NDC has no moral right to protest sale of SSNIT hotels – Janet Nabla
Chairperson of the newly formed People’s National Party (PNP), Janet Asana Nabla, has criticized members of the National Democratic Congress (NDC) who took part in the ‘Hands Off Our Hotels’ demonstration.
According to Madam Nabla, the NDC under its regime also sold some assets of the Social Security and National Insurance Trust (SSNIT), so, it lacks the moral right to denounce the controversial sale of some SSNIT hotels to Rock City Hotel.
She contends that it is only hypocritical for the NDC to assume innocence when they are guilty of the very act they are currently condemning.
“SSNIT properties, hotels were sold under the NDC regime, and I wanted to write on a placard – ‘Operation vote NPP and NDC out’. They were sold to their party sympathisers – it doesn’t matter. None of them who did [participated in] the demonstration had the moral right to be there,” she stressed.
The former General Secretary of the People’s National Convention (PNC) further stated that her party – the PNP – did not align with the NDC Minority MPs because how the protest was organised did not meet the PNP’s standard.
She said, “The PNP, we object to the sale of government properties into individuals’ hands.
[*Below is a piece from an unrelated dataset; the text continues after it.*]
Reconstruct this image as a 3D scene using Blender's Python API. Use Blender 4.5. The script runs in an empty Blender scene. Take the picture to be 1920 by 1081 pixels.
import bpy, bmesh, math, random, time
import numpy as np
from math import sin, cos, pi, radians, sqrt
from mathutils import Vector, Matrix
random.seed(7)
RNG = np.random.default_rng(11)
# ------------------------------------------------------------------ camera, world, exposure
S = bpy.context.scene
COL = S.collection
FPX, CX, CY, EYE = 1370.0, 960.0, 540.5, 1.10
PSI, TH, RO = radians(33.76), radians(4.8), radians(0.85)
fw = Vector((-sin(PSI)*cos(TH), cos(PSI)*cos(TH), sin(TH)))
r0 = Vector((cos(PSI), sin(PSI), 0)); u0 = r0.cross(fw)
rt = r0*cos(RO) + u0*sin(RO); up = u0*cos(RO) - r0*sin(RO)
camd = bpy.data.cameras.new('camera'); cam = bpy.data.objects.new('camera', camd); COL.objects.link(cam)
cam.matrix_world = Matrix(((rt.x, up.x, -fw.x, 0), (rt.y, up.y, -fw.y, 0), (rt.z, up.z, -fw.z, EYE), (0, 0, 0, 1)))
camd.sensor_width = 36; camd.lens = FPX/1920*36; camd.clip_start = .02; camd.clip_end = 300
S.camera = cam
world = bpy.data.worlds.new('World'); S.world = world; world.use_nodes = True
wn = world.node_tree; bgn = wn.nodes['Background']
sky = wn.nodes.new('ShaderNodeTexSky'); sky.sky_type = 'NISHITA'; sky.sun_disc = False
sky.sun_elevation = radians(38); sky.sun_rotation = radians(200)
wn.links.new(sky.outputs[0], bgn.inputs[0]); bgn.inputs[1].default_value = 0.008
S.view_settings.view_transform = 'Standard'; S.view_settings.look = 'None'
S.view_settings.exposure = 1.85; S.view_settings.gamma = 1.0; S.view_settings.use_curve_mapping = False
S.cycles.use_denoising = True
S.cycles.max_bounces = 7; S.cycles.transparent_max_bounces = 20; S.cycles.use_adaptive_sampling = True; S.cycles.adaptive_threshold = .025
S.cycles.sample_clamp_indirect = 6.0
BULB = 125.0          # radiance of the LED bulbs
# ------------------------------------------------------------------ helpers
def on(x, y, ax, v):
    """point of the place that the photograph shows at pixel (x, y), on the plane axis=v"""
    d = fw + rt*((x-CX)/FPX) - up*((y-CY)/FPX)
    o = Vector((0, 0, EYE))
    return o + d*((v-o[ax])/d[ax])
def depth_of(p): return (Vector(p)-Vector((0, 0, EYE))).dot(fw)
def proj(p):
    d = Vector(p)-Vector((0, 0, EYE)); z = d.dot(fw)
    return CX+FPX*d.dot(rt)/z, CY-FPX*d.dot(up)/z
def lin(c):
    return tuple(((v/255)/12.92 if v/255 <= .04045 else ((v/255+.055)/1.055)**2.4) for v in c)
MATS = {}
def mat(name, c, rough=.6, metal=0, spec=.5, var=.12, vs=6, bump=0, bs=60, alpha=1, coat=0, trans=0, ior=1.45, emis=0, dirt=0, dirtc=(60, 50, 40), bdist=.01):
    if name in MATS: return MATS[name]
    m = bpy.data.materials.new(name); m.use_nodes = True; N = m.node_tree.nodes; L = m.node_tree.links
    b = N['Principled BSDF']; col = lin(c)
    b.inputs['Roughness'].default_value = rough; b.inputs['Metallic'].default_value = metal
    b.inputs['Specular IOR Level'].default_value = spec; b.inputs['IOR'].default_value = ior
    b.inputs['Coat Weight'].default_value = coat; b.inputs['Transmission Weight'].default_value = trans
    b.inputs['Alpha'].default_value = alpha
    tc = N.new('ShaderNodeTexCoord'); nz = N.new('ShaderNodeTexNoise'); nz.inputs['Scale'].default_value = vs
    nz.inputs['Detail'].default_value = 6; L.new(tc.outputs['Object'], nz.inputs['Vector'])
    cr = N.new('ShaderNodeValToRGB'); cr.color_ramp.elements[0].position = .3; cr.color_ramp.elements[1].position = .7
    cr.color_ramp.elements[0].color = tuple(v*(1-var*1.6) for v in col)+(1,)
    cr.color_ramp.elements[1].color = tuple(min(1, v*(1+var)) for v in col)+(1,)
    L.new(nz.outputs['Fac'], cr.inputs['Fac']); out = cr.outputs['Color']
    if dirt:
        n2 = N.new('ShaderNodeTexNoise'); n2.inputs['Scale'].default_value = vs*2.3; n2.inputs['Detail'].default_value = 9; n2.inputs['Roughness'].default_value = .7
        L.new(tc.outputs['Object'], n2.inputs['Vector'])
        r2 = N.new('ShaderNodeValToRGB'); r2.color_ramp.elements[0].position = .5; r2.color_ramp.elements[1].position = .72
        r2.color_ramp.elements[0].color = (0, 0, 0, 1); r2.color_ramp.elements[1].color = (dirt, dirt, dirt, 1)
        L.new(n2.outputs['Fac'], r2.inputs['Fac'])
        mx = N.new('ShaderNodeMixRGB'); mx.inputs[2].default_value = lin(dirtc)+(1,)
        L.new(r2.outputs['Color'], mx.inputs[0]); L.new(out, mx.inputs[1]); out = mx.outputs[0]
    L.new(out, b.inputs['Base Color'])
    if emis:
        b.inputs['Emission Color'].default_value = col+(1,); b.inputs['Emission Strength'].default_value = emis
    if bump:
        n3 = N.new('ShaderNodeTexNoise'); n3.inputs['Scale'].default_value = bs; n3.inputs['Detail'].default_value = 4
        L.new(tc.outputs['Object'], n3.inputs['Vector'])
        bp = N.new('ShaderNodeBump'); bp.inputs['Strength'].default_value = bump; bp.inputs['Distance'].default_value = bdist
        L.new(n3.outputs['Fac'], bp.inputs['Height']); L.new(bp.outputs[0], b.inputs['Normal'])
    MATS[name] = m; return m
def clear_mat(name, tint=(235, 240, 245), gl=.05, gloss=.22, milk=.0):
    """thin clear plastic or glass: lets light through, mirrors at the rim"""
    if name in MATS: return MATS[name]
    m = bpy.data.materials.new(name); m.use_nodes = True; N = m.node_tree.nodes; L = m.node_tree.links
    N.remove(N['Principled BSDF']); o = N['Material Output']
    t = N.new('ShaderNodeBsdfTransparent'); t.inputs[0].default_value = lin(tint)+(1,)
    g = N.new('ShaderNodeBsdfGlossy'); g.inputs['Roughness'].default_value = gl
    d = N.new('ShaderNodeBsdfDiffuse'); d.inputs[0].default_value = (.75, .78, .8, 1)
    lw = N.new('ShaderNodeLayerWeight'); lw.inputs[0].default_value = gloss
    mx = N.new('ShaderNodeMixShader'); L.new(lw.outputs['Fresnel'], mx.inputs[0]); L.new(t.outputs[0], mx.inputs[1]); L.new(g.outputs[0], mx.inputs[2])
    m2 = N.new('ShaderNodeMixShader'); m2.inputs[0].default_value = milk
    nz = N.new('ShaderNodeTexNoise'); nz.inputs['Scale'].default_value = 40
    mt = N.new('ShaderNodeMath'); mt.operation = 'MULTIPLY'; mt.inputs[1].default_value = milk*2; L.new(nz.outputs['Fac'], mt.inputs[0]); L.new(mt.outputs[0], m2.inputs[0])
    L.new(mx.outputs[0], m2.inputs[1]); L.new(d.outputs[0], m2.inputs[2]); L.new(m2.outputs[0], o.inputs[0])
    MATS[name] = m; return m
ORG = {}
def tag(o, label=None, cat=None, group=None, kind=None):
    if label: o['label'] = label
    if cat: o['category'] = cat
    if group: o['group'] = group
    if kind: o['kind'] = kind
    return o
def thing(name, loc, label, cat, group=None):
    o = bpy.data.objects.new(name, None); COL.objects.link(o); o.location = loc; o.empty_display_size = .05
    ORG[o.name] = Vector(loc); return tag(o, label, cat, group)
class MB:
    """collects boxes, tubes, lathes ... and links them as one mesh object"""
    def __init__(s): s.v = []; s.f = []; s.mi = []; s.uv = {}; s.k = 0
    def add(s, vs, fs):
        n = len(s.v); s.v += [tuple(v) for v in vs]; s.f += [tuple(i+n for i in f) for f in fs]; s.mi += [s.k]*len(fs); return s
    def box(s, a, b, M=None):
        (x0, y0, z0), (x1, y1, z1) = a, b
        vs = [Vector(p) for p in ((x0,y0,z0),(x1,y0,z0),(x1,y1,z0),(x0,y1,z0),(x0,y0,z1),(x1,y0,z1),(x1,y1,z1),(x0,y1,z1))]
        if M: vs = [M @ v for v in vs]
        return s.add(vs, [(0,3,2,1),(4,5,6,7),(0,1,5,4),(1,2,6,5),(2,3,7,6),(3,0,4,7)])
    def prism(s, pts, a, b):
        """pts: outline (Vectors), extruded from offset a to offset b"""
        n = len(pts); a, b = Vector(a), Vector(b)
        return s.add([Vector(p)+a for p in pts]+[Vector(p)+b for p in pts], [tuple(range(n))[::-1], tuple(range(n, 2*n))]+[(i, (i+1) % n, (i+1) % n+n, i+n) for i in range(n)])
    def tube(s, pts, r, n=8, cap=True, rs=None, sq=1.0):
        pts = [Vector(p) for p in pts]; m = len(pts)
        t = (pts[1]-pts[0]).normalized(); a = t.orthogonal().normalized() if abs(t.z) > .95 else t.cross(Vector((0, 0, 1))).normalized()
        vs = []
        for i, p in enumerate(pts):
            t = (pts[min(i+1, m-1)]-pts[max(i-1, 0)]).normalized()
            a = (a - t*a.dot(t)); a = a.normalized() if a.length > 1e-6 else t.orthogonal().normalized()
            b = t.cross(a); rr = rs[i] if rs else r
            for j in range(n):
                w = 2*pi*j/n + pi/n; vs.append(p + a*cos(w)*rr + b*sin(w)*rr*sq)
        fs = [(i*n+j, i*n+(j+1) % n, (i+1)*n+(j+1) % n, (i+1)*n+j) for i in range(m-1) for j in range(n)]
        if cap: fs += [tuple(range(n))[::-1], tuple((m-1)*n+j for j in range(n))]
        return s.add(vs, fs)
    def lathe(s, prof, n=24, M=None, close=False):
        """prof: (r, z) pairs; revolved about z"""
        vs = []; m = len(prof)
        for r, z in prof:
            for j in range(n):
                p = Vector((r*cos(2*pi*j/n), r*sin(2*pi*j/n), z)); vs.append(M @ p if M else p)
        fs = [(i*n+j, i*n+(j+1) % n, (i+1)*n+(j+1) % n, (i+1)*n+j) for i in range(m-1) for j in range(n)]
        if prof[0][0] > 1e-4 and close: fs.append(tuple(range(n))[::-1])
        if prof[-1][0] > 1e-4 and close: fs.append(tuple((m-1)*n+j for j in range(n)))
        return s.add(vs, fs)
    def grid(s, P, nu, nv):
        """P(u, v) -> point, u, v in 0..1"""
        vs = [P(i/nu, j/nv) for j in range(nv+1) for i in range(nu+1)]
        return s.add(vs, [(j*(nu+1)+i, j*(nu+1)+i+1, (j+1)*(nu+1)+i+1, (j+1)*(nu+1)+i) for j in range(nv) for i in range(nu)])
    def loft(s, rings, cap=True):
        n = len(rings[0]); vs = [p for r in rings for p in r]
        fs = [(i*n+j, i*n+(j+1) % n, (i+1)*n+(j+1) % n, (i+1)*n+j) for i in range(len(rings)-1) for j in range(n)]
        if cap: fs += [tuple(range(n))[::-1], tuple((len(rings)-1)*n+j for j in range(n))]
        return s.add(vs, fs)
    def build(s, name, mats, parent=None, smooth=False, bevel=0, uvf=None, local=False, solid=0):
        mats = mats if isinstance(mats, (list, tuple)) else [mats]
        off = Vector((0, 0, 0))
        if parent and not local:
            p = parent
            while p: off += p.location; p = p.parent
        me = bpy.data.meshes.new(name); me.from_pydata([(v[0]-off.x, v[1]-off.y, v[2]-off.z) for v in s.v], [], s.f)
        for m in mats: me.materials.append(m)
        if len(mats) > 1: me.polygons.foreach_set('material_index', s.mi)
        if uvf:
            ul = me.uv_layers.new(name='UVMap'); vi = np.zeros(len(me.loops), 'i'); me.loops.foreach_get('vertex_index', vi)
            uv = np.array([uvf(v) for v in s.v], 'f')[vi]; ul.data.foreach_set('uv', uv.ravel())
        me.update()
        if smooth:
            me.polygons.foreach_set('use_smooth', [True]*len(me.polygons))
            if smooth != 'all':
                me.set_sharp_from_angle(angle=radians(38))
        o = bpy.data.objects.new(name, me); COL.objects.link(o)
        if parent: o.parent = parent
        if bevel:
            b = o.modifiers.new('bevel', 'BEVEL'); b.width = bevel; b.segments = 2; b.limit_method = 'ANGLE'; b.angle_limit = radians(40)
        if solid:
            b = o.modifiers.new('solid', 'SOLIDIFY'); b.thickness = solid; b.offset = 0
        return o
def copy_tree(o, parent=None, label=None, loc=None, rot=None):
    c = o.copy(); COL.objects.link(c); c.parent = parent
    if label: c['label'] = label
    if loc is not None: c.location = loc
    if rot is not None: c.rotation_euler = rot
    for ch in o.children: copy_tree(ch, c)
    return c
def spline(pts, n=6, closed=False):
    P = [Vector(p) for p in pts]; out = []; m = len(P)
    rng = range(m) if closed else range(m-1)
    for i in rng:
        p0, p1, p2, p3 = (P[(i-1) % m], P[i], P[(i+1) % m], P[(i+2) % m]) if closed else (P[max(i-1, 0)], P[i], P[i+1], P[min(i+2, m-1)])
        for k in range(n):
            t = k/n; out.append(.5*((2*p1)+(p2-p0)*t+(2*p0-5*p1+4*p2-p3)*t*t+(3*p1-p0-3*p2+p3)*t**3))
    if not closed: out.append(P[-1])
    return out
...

They did a demonstration; we [PNP] were not part of the demonstration because the way they captured it, we did not fit in.”
“Talking about people who are somewhat hypocritical, you who sold things, another person has also come – instead of you to allow the PNP to come out and chastise the two of you [NDC and NPP], you were there [at the demonstration] holding placards [with various inscriptions],” she said on TV3.
On June 18, protesters embarked on a demonstration on the streets of Accra to press home their demand for the halt in the sale of 60% stake in four hotels owned by the Social Security and National Insurance Trust (SSNIT) to Rock City Hotel, which is owned by the Food and Agriculture Minister, Bryan Acheampong.
The demonstration dubbed ‘Hands Off Our Hotels’ began at the Labadi Beach Hotel led by the Member of Parliament for North Tongu, Samuel Okudzeto Ablakwa.
The North Tongu MP, together with organised labour and other stakeholders, questioned the process that led to the selection of Rock City as the viable entity to purchase the said hotels and demanded that the sale be halted immediately among others.